Summary
1. The Fed moved to a symmetric view: The April job report was again solid, and the risks for inflation are clearly tilted to the upside. The Fed should be on hold this year.
2. ECB under pressure: We continue to expect the policy rate of the ECB to remain unchanged this year. We do however see rising risks for a rate hike if we do not see a de-escalation of the conflict by the end of the month.
3. Opportunities in core eurozone govies: Positive stance on core eurozone govies. We favour maturities of 7-10 years.
4. Positive opinion on UK bonds: Yields pushed higher by the political crisis after the local elections. We keep a positive stance on UK government bonds. We keep our target on 10-year UK government bond yields at 4.30%.

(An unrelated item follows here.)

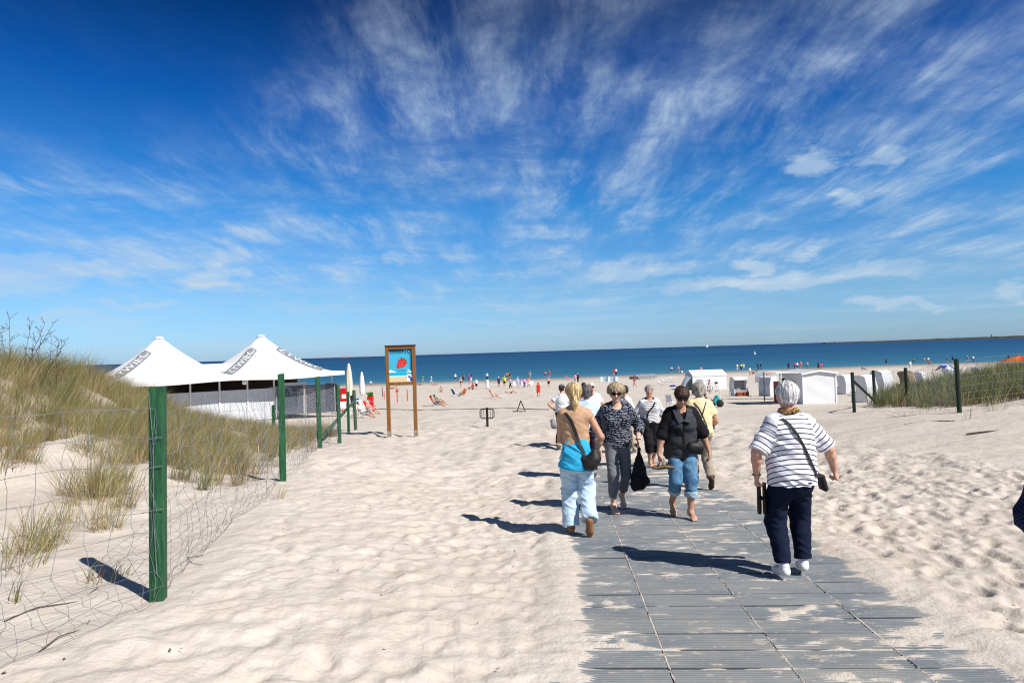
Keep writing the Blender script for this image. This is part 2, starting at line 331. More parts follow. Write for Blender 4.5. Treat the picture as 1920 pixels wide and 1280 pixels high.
    idx = np.arange(nx * ny).reshape(ny, nx)
    faces = np.stack([idx[:-1, :-1], idx[:-1, 1:], idx[1:, 1:], idx[1:, :-1]], -1).reshape(-1, 4)
    V = np.stack([X, Y, Z], -1).reshape(-1, 3)
    return mesh_np('beach_sand', V, faces, sand_material(), smooth=True)
def sand_material():
    m = bpy.data.materials.new('pale dry sand'); m.use_nodes = True; nt = m.node_tree; L = nt.links; p = nt.nodes['Principled BSDF']
    p.inputs['Roughness'].default_value = 0.95; p.inputs['Specular IOR Level'].default_value = 0.12
    def N(t, **k):
        n = nt.nodes.new(t)
        for a, b in k.items(): setattr(n, a, b)
        return n
    geo = N('ShaderNodeNewGeometry')
    def noise(s, d=4, r=0.6, sc=None):
        n = N('ShaderNodeTexNoise'); n.inputs['Scale'].default_value = s; n.inputs['Detail'].default_value = d; n.inputs['Roughness'].default_value = r
        if sc:
            mp = N('ShaderNodeMapping'); mp.inputs['Scale'].default_value = sc; L.new(geo.outputs['Position'], mp.inputs[0]); L.new(mp.outputs[0], n.inputs['Vector'])
        else: L.new(geo.outputs['Position'], n.inputs['Vector'])
        return n.outputs['Fac']
    def mix(f, a, b):
        n = N('ShaderNodeMix', data_type='RGBA')
        for s, k in ((f, 0), (a, 6), (b, 7)):
            if isinstance(s, (float, int)): n.inputs[k].default_value = s
            elif isinstance(s, tuple): n.inputs[k].default_value = s
            else: L.new(s, n.inputs[k])
        return n.outputs[2]
    def rng_(x, a, b, lo=0.0, hi=1.0):
        n = N('ShaderNodeMapRange'); L.new(x, n.inputs[0]); n.inputs[1].default_value = a; n.inputs[2].default_value = b; n.inputs[3].default_value = lo; n.inputs[4].default_value = hi; return n.outputs[0]
    c = mix(rng_(noise(0.35, 5), 0.35, 0.65), (0.585, 0.532, 0.470, 1), (0.525, 0.468, 0.402, 1))
    c = mix(rng_(noise(3.2, 6, 0.65), 0.45, 0.75, 0, 0.5), c, (0.46, 0.385, 0.30, 1))
    c = mix(rng_(noise(420, 2, 0.5), 0.56, 0.70, 0, 0.35), c, (0.28, 0.22, 0.16, 1))        # grains
    c = mix(rng_(noise(46, 3, 0.7), 0.74, 0.78, 0, 0.6), c, (0.10, 0.075, 0.05, 1))          # bits of dry litter
    # wet, smoother sand where the sea has been
    sp = N('ShaderNodeSeparateXYZ'); L.new(geo.outputs['Position'], sp.inputs[0])
    wet = rng_(sp.outputs[2], -5.86, -5.99)
    c = mix(wet, c, (0.27, 0.225, 0.17, 1)); L.new(c, p.inputs['Base Color'])
    rr = rng_(sp.outputs[2], -5.86, -5.99, 0.95, 0.35); L.new(rr, p.inputs['Roughness'])
    b1 = N('ShaderNodeBump'); b1.inputs['Strength'].default_value = 0.6; b1.inputs['Distance'].default_value = 0.014; L.new(noise(24, 7, 0.7), b1.inputs['Height'])
    b2 = N('ShaderNodeBump'); b2.inputs['Strength'].default_value = 0.5; b2.inputs['Distance'].default_value = 0.085; L.new(noise(4.2, 5, 0.6), b2.inputs['Height']); L.new(b1.outputs[0], b2.inputs['Normal'])
    b3 = N('ShaderNodeBump'); b3.inputs['Strength'].default_value = 0.35; b3.inputs['Distance'].default_value = 0.0015; L.new(noise(500, 2, 0.6), b3.inputs['Height']); L.new(b2.outputs[0], b3.inputs['Normal'])
    L.new(b3.outputs[0], p.inputs['Normal'])
    return m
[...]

5. Selective opportunities in corporate bonds: We prefer EUR and GBP IG corporate bonds (Positive view) over USD IG bonds (Neutral view).

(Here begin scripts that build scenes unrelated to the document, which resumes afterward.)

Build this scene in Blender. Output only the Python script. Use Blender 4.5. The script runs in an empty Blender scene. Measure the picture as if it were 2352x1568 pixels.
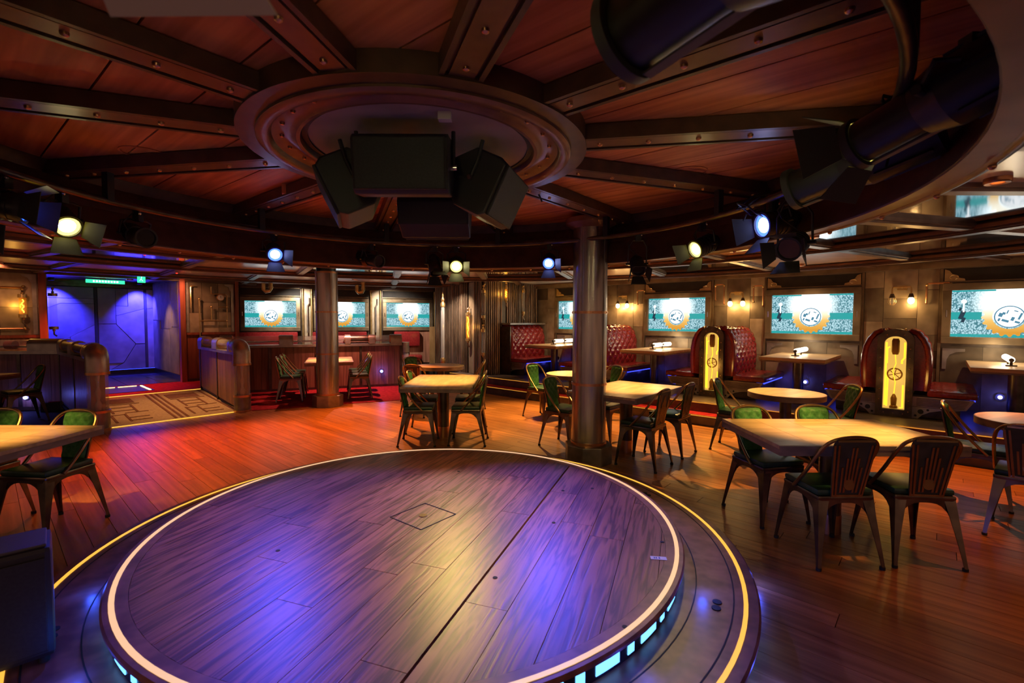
import bpy, bmesh, math, random
from math import sin, cos, pi, radians, sqrt, atan2, degrees
from mathutils import Vector, Matrix

random.seed(7)
S = bpy.context.scene
COL = S.collection

# ------------------------------------------------------------------ camera, world, exposure
CAM_H, FPX, PITCH, ROLL = 1.56, 1095.0, -0.046, 0.004
cd = bpy.data.cameras.new('camera')
cam = bpy.data.objects.new('camera', cd)
COL.objects.link(cam)
cd.sensor_width = 36.0
cd.lens = FPX / 2352.0 * 36.0
cd.clip_start = 0.05
cd.clip_end = 100
cam.location = (0, 0, CAM_H)
cam.rotation_mode = 'QUATERNION'
cam.rotation_quaternion = (Matrix.Rotation(pi / 2 + PITCH, 4, 'X') @ Matrix.Rotation(ROLL, 4, 'Z')).to_quaternion()
cd.dof.use_dof = True
cd.dof.focus_distance = 5.6
cd.dof.aperture_fstop = 2.8
S.camera = cam

W = bpy.data.worlds.new('world')
S.world = W
W.use_nodes = True
W.node_tree.nodes['Background'].inputs[0].default_value = (1.0, 0.52, 0.32, 1)
W.node_tree.nodes['Background'].inputs[1].default_value = 0.32

S.view_settings.view_transform = 'Standard'
S.view_settings.look = 'None'
S.view_settings.exposure = 0.0
S.view_settings.gamma = 1.0
S.view_settings.use_curve_mapping = False
S.cycles.max_bounces = 4
S.cycles.diffuse_bounces = 3
S.cycles.glossy_bounces = 2
S.cycles.transmission_bounces = 2
S.cycles.transparent_max_bounces = 6
S.cycles.caustics_reflective = False
S.cycles.caustics_refractive = False
S.cycles.sample_clamp_indirect = 4.0
S.cycles.use_adaptive_sampling = True
S.cycles.adaptive_threshold = 0.08
S.cycles.adaptive_min_samples = 16

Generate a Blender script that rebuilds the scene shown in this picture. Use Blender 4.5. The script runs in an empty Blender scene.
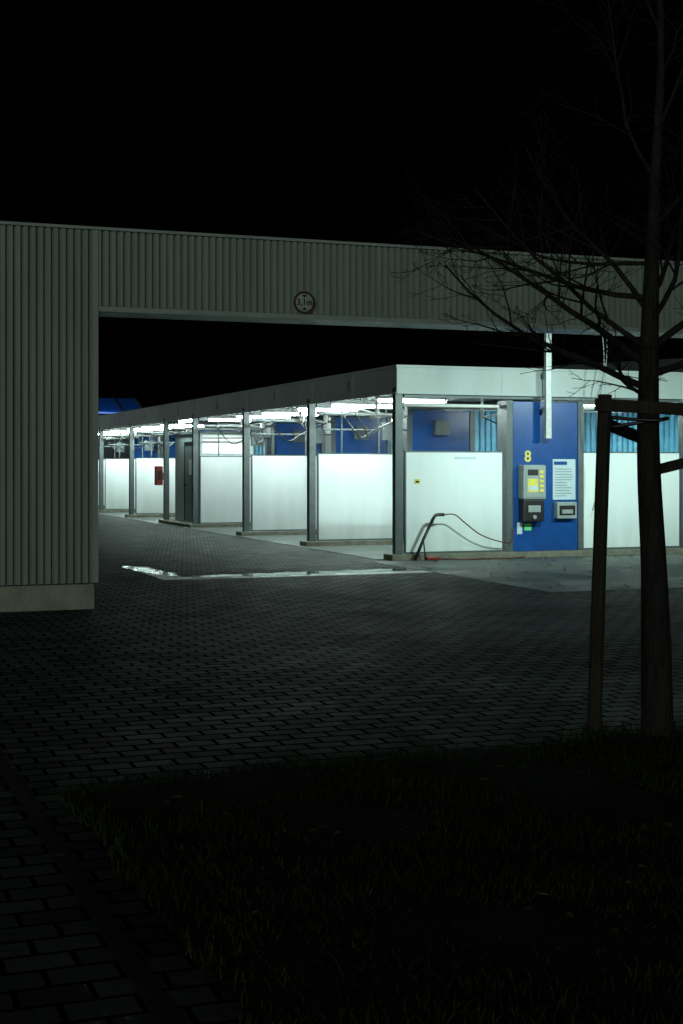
import bpy, math, random
from mathutils import Vector, Matrix, noise
import numpy as np
random.seed(7); np.random.seed(7)
S=bpy.context.scene
col=S.collection

# ---------------------------------------------------------------- materials
def newmat(name):
    m=bpy.data.materials.new(name); m.use_nodes=True
    nt=m.node_tree; b=nt.nodes['Principled BSDF']
    return m,nt,b
def mat(name,c,rough=.5,metal=0,var=.25,scale=3.0,bump=0.0,bscale=40,rvar=0.0,stretch=(1,1,1),spec=.5):
    m,nt,b=newmat(name); N=nt.nodes; L=nt.links
    geo=N.new('ShaderNodeNewGeometry'); mp=N.new('ShaderNodeMapping'); mp.inputs['Scale'].default_value=stretch
    L.new(geo.outputs['Position'],mp.inputs['Vector'])
    nz=N.new('ShaderNodeTexNoise'); nz.inputs['Scale'].default_value=scale; nz.inputs['Detail'].default_value=4; nz.inputs['Roughness'].default_value=.65
    L.new(mp.outputs[0],nz.inputs['Vector'])
    r=N.new('ShaderNodeValToRGB'); r.color_ramp.elements[0].position=.3; r.color_ramp.elements[1].position=.72
    r.color_ramp.elements[0].color=(c[0]*(1-var),c[1]*(1-var),c[2]*(1-var),1)
    r.color_ramp.elements[1].color=(min(1,c[0]*(1+var*.6)),min(1,c[1]*(1+var*.6)),min(1,c[2]*(1+var*.6)),1)
    L.new(nz.outputs['Fac'],r.inputs['Fac']); L.new(r.outputs[0],b.inputs['Base Color'])
    b.inputs['Roughness'].default_value=rough; b.inputs['Metallic'].default_value=metal
    b.inputs['Specular IOR Level'].default_value=spec
    if rvar:
        mr=N.new('ShaderNodeMapRange'); mr.inputs['From Min'].default_value=.35; mr.inputs['From Max'].default_value=.65
        mr.inputs['To Min'].default_value=rough-rvar; mr.inputs['To Max'].default_value=rough+rvar
        L.new(nz.outputs['Fac'],mr.inputs['Value']); L.new(mr.outputs[0],b.inputs['Roughness'])
    if bump:
        n2=N.new('ShaderNodeTexNoise'); n2.inputs['Scale'].default_value=bscale; n2.inputs['Detail'].default_value=3
        L.new(mp.outputs[0],n2.inputs['Vector'])
        bp=N.new('ShaderNodeBump'); bp.inputs['Strength'].default_value=bump; bp.inputs['Distance'].default_value=.02
        L.new(n2.outputs['Fac'],bp.inputs['Height']); L.new(bp.outputs[0],b.inputs['Normal'])
    return m
def emit(name,c,s):
    m,nt,b=newmat(name); b.inputs['Base Color'].default_value=(.8,.8,.8,1)
    b.inputs['Emission Color'].default_value=(*c,1); b.inputs['Emission Strength'].default_value=s
    try: m.cycles.emission_sampling='NONE'
    except Exception: pass
    return m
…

6. We keep a negative stance on corporate high yield bonds. For fallen angels as well as rising stars, we keep a neutral view: Yield spreads fell back further and do not remunerate for the underlying risks. Even if recession risks remain low, they are still higher compared to the environment before the Iran strikes.
7. Neutral view on emerging market bonds in local and hard currency: We see less potential for USD weakening and this is not supportive for this asset class. The risk premium is not sufficient at this stage.